[INPUT MATERIAL]
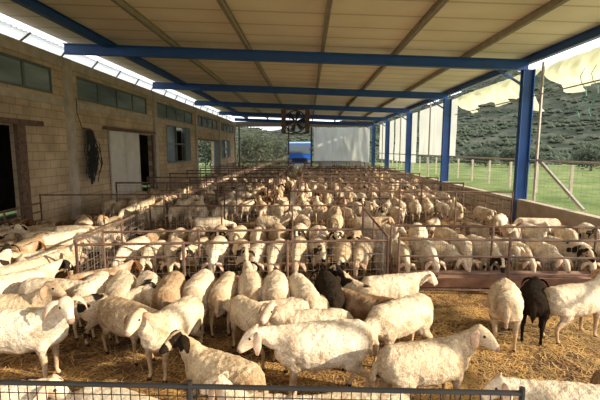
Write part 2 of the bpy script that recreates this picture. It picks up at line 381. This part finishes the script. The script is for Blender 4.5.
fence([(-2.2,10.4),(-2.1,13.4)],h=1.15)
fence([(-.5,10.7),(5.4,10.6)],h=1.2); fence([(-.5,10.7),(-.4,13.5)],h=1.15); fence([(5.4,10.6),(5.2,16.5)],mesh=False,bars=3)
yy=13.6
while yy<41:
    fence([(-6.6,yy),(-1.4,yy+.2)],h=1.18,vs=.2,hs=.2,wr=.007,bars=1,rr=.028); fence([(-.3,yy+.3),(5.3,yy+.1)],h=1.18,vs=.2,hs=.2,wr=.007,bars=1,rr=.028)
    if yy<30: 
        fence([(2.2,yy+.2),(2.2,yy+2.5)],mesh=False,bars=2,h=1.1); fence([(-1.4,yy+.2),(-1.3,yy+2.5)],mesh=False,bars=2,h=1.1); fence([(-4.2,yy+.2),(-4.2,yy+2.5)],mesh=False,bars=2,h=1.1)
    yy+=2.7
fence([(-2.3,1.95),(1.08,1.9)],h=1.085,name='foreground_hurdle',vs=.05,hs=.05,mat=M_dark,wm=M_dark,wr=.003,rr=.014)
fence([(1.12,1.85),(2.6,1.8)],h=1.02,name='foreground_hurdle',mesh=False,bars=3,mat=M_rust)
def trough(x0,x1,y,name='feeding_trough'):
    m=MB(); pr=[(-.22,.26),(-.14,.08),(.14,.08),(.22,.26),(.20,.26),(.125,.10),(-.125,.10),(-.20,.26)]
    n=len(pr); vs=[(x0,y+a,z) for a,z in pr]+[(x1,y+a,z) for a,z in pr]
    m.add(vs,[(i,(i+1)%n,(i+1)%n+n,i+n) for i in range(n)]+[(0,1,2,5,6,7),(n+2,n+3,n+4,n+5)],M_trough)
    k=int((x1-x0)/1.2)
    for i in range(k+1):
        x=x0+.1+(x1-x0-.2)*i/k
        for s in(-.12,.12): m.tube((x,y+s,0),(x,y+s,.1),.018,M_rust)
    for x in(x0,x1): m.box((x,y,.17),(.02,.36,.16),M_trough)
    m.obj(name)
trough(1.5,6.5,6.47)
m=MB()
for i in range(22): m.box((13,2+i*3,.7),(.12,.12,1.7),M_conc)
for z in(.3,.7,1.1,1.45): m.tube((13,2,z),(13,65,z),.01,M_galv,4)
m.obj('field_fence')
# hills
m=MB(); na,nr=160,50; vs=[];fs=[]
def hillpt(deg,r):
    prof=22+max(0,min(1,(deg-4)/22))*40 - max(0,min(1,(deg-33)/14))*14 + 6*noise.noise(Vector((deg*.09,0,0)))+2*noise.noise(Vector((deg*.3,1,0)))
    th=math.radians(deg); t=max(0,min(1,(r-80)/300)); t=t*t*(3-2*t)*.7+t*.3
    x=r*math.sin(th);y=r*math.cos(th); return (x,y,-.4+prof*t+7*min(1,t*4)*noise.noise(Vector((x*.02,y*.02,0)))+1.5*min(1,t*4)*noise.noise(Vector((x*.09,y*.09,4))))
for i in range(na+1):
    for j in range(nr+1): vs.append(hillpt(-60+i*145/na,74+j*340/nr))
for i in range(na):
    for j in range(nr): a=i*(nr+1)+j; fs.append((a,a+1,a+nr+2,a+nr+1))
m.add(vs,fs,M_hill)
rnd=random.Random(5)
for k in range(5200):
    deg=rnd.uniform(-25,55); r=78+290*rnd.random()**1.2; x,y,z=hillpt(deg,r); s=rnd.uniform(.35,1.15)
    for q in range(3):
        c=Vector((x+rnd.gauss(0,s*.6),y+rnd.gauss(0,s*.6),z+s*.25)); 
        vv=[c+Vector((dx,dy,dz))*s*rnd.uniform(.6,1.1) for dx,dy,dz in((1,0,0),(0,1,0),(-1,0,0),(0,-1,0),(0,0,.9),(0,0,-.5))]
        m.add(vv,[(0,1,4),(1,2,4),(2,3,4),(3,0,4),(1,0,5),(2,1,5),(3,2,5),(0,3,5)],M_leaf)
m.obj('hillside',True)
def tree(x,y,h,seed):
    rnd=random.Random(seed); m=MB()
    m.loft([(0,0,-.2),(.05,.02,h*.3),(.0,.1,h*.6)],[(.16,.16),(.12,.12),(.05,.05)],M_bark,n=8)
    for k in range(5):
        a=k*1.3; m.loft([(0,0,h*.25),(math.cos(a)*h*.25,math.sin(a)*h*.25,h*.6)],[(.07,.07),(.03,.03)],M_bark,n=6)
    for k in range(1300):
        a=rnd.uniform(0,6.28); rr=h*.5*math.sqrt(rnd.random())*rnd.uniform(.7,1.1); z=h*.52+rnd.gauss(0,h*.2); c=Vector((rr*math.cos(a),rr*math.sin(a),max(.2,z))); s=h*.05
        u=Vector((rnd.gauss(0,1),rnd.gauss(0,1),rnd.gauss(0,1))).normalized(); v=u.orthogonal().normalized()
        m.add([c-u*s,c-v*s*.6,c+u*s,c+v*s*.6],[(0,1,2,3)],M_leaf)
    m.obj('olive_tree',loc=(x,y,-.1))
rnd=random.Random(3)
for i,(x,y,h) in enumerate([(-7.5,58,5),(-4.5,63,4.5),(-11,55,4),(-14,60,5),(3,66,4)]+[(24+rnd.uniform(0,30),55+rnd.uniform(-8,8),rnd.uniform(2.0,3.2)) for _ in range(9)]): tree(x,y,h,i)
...
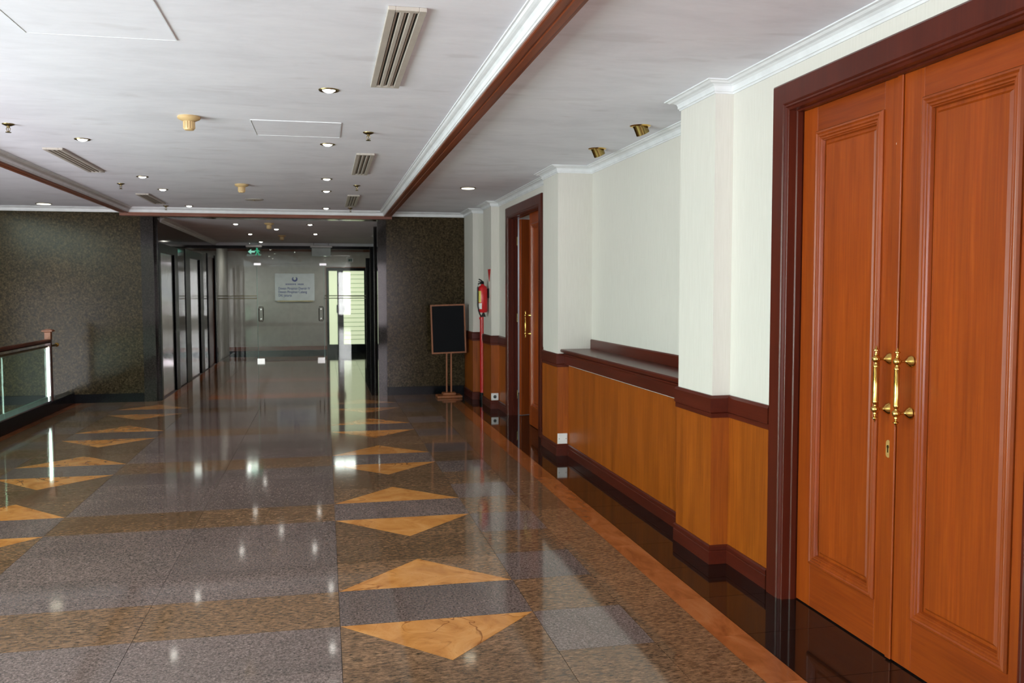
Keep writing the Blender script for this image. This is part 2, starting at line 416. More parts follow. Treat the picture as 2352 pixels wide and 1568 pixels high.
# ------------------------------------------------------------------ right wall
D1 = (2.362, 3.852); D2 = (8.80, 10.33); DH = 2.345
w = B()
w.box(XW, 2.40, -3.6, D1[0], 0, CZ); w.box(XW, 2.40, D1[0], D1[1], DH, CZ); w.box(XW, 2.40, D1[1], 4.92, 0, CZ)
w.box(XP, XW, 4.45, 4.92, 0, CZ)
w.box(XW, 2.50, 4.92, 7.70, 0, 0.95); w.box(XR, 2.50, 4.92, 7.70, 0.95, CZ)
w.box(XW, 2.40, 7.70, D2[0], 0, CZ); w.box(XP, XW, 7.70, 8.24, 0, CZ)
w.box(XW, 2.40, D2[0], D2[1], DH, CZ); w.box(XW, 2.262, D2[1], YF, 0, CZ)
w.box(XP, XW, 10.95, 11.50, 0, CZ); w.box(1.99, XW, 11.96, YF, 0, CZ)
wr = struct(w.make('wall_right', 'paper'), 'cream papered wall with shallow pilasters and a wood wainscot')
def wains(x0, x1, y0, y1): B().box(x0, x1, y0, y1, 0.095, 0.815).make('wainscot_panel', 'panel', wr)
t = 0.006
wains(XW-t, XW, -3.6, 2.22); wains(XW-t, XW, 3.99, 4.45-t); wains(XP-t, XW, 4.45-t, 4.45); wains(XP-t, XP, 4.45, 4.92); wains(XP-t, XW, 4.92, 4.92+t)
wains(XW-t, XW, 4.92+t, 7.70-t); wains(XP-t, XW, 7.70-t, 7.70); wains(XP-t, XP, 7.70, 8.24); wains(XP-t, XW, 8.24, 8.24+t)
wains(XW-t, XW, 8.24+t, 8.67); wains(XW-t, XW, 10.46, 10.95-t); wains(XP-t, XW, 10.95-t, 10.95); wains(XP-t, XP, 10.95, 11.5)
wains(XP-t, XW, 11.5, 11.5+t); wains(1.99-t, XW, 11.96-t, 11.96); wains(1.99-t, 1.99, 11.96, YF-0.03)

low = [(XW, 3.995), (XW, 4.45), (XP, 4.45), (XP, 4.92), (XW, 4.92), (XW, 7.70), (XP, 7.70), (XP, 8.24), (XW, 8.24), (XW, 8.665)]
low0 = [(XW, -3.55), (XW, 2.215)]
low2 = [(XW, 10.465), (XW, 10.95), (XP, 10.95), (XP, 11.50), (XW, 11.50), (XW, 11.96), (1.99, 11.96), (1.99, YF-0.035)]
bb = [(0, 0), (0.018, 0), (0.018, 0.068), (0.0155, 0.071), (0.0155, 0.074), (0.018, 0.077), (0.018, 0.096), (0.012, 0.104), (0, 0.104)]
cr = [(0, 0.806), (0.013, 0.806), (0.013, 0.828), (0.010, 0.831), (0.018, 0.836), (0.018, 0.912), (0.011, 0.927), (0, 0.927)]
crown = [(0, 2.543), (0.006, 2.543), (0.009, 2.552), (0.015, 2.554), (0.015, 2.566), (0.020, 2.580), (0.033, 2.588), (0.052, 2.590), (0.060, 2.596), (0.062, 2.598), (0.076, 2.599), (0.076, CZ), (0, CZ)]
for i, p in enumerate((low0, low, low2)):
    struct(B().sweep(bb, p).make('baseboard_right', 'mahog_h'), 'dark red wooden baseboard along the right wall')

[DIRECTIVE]
Copy out all lines where the word "This" appears.

[REPLY]
Write part 2 of the bpy script that recreates this picture. It picks up at line 381. This part finishes the script. The script is for Blender 4.5.
Keep writing the Blender script for this image. This is part 2, starting at line 416. More parts follow. Treat the picture as 2352 pixels wide and 1568 pixels high.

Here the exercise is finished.